* _Supplied material_:
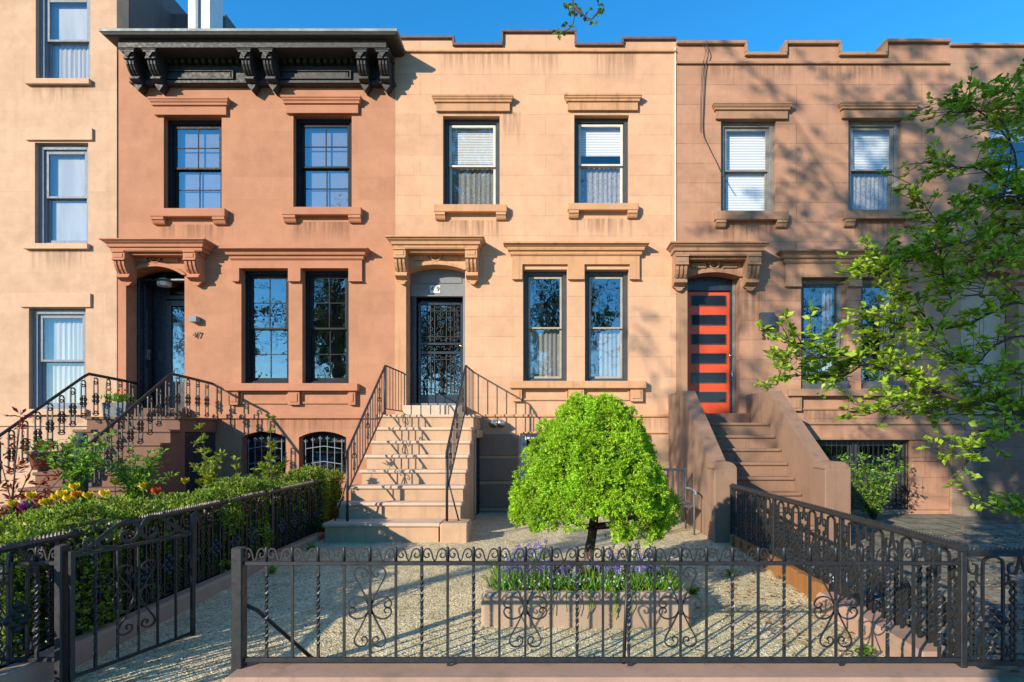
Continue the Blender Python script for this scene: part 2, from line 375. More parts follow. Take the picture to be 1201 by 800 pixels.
    def build(self, name, mat, parent=None, label=None, kind=None):
        me = bpy.data.meshes.new(name); me.from_pydata([tuple(p) for p in self.v], [], self.f); me.update()
        me.polygons.foreach_set('use_smooth', self.sm)
        mats = mat if isinstance(mat, (list, tuple)) else [mat]
        for q in mats: me.materials.append(q)
        return link(name, me, parent, label, kind)
def link(name, me, parent=None, label=None, kind=None):
    import bmesh
    bm = bmesh.new(); bm.from_mesh(me)
    if len(bm.faces) < 60000 and name not in ('crown', 'foliage', 'leaves', 'glass_pane', 'flower'): bmesh.ops.recalc_face_normals(bm, faces=bm.faces[:])
    bm.to_mesh(me); bm.free()
    o = bpy.data.objects.new(name, me); COL.objects.link(o)
    if parent is not None:
        o.parent = parent
        if parent.type == 'EMPTY': o.matrix_parent_inverse = Matrix.Translation(parent.location).inverted()
    if label: o['label'] = label
    if kind: o['kind'] = kind
    return o
def thing(name, label, cat, loc=(0, 0, 0), group=None):
    o = bpy.data.objects.new(name, None); COL.objects.link(o); o.location = loc; o.empty_display_size = .2
    o['label'] = label; o['category'] = cat
    if group: o['group'] = group
    return o
def tag(o, label, cat, group=None):
    o['label'] = label; o['category'] = cat
    if group: o['group'] = group
    return o
def dup(root, loc, rotz=0, label=None, scale=1.0):
    r = root.copy(); COL.objects.link(r); r.location = loc; r.rotation_euler = (0, 0, rotz); r.scale = (scale,) * 3
    if label: r['label'] = label
    def rec(src, dst):
        for ch in list(src.children):
            c = ch.copy(); COL.objects.link(c); c.parent = dst; c.matrix_parent_inverse = ch.matrix_parent_inverse.copy(); rec(ch, c)
    rec(root, r); return r

# ---- leaves by numpy
def leaf_mesh(name, pts, dirs, ups, L, W, mat, parent=None, fold=.25, label=None, kind=None, extra=None):
    """pts base positions (n,3), dirs leaf axis, ups leaf normal-ish, L, W arrays"""
    n = len(pts); pts = np.asarray(pts, float); d = np.asarray(dirs, float); u = np.asarray(ups, float)
    d /= np.linalg.norm(d, axis=1)[:, None] + 1e-9
    s = np.cross(d, u); s /= np.linalg.norm(s, axis=1)[:, None] + 1e-9
    nn = np.cross(s, d)
    L = np.broadcast_to(np.asarray(L, float), (n,))[:, None]; W = np.broadcast_to(np.asarray(W, float), (n,))[:, None]
    v = np.empty((n, 4, 3)); v[:, 0] = pts; v[:, 1] = pts + d * L * .5 + s * W * .5 + nn * W * fold
    v[:, 2] = pts + d * L; v[:, 3] = pts + d * L * .5 - s * W * .5 + nn * W * fold
    v = v.reshape(-1, 3); f = np.arange(4 * n).reshape(n, 4)
    if extra is not None:
        ev, ef = extra; o = len(v); v = np.vstack([v, np.array(ev)]); f = f.tolist() + [[i + o for i in q] for q in ef]
    else: f = f.tolist()
    me = bpy.data.meshes.new(name); me.from_pydata(v.tolist(), [], f); me.update(); me.materials.append(mat)
    return link(name, me, parent, label, kind)
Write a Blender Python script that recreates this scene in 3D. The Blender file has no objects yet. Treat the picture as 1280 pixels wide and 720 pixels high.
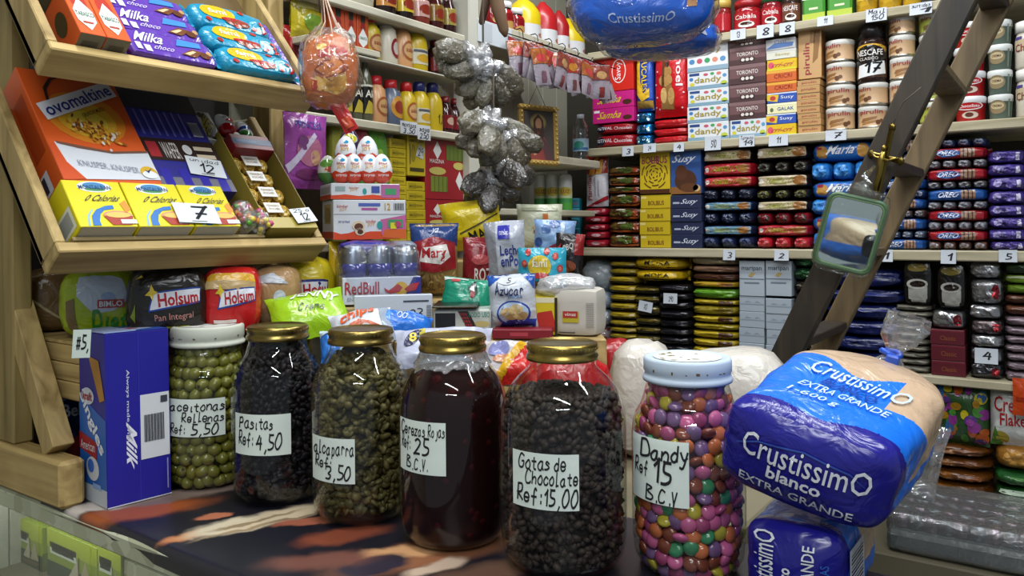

* _Objective_: Reproduce all the records verbatim, excluding images.

* _Solution for this exercise_:
Continue the Blender Python script for this scene: part 2, from line 375. More parts follow. Take the picture to be 1201 by 800 pixels.
    def build(self, name, mat, parent=None, label=None, kind=None):
        me = bpy.data.meshes.new(name); me.from_pydata([tuple(p) for p in self.v], [], self.f); me.update()
        me.polygons.foreach_set('use_smooth', self.sm)
        mats = mat if isinstance(mat, (list, tuple)) else [mat]
        for q in mats: me.materials.append(q)
        return link(name, me, parent, label, kind)
def link(name, me, parent=None, label=None, kind=None):
    import bmesh
    bm = bmesh.new(); bm.from_mesh(me)
    if len(bm.faces) < 60000 and name not in ('crown', 'foliage', 'leaves', 'glass_pane', 'flower'): bmesh.ops.recalc_face_normals(bm, faces=bm.faces[:])
    bm.to_mesh(me); bm.free()
    o = bpy.data.objects.new(name, me); COL.objects.link(o)
    if parent is not None:
        o.parent = parent
        if parent.type == 'EMPTY': o.matrix_parent_inverse = Matrix.Translation(parent.location).inverted()
    if label: o['label'] = label
    if kind: o['kind'] = kind
    return o
def thing(name, label, cat, loc=(0, 0, 0), group=None):
    o = bpy.data.objects.new(name, None); COL.objects.link(o); o.location = loc; o.empty_display_size = .2
    o['label'] = label; o['category'] = cat
    if group: o['group'] = group
    return o
def tag(o, label, cat, group=None):
    o['label'] = label; o['category'] = cat
    if group: o['group'] = group
    return o
def dup(root, loc, rotz=0, label=None, scale=1.0):
    r = root.copy(); COL.objects.link(r); r.location = loc; r.rotation_euler = (0, 0, rotz); r.scale = (scale,) * 3
    if label: r['label'] = label
    def rec(src, dst):
        for ch in list(src.children):
            c = ch.copy(); COL.objects.link(c); c.parent = dst; c.matrix_parent_inverse = ch.matrix_parent_inverse.copy(); rec(ch, c)
    rec(root, r); return r

# ---- leaves by numpy
def leaf_mesh(name, pts, dirs, ups, L, W, mat, parent=None, fold=.25, label=None, kind=None, extra=None):
    """pts base positions (n,3), dirs leaf axis, ups leaf normal-ish, L, W arrays"""
    n = len(pts); pts = np.asarray(pts, float); d = np.asarray(dirs, float); u = np.asarray(ups, float)
    d /= np.linalg.norm(d, axis=1)[:, None] + 1e-9
    s = np.cross(d, u); s /= np.linalg.norm(s, axis=1)[:, None] + 1e-9
    nn = np.cross(s, d)
    L = np.broadcast_to(np.asarray(L, float), (n,))[:, None]; W = np.broadcast_to(np.asarray(W, float), (n,))[:, None]
    v = np.empty((n, 4, 3)); v[:, 0] = pts; v[:, 1] = pts + d * L * .5 + s * W * .5 + nn * W * fold
    v[:, 2] = pts + d * L; v[:, 3] = pts + d * L * .5 - s * W * .5 + nn * W * fold
    v = v.reshape(-1, 3); f = np.arange(4 * n).reshape(n, 4)
    if extra is not None:
        ev, ef = extra; o = len(v); v = np.vstack([v, np.array(ev)]); f = f.tolist() + [[i + o for i in q] for q in ef]
    else: f = f.tolist()
    me = bpy.data.meshes.new(name); me.from_pydata(v.tolist(), [], f); me.update(); me.materials.append(mat)
    return link(name, me, parent, label, kind)
Write a Blender Python script that recreates this scene in 3D. The Blender file has no objects yet. Treat the picture as 1280 pixels wide and 720 pixels high.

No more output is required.